This summer’s Euro 2020 football championship hit more streams and hours than Tokyo 2020 according to Akamai.
Peak streaming traffic for the Euro 2020 matches hit 35 Tbps, on 11th July during the final between Italy and England, more than three times the peak traffic of 10 Tbps on 7th August for the Olympics, according to a blog post by Cory Sakakeeny, the principal lead technical project manager at Akamai.
UEFA Euro 2020 also beat the Olympics in terms of total streaming hours, though by a much tighter margin with 578 million total streaming hours compared to about 500 million hours from Tokyo on the Akamai platform.
Sakakenny’s blog noted that the last full day of competition during the games in Tokyo generated the highest video streaming traffic for 30-plus customers on the Akamai Intelligent Edge Platform, with peak 10 Tbps traffic on Saturday, 7th August.
That’s more than double the 4.5 Tbps peak Akamai observed during the Games in Rio in 2016. “Average peak traffic for the full event in Tokyo was 8.3 Tbps compared with 3 Tbps for the full event in Rio,” Sakakeeny reported. “In total, Akamai streamed 500 million hours of video from Tokyo for our customers. That’s more than double the 234 million hours of video delivered from Rio.”

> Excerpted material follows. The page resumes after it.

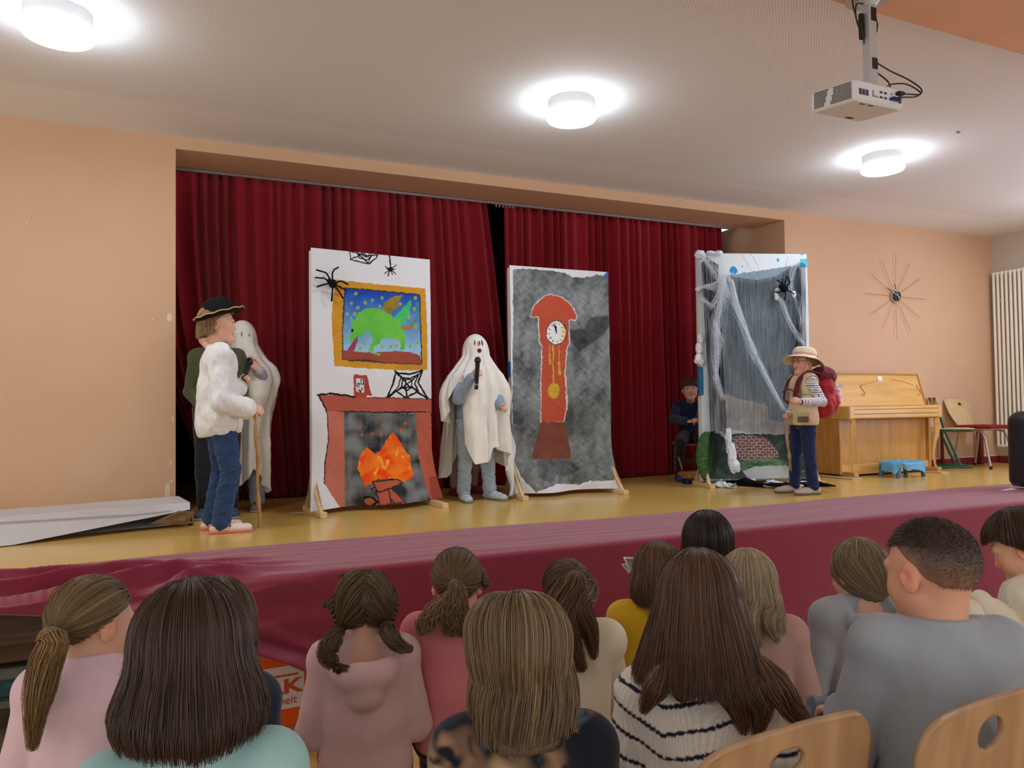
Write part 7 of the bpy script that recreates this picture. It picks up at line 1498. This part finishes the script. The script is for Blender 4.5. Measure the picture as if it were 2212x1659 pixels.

Sakakeeny explained the difference in peak traffic for the Euros, which hit a traffic peak of 35 Tbps on Akamai and averaged 17.5 Tbps across every match, by noting that “it boils down to audience concentration. The matches made for appointment viewing, typically 90-minute competitions that rarely played out over more than a 2-hour window. Compare that with Tokyo, which consisted of many different competitions taking place all day, every day. While the peak from Europe was more than triple Tokyo’s, the number of total streaming hours from Europe (578 million) was just less than 1.2x the 500 million hours from Tokyo.”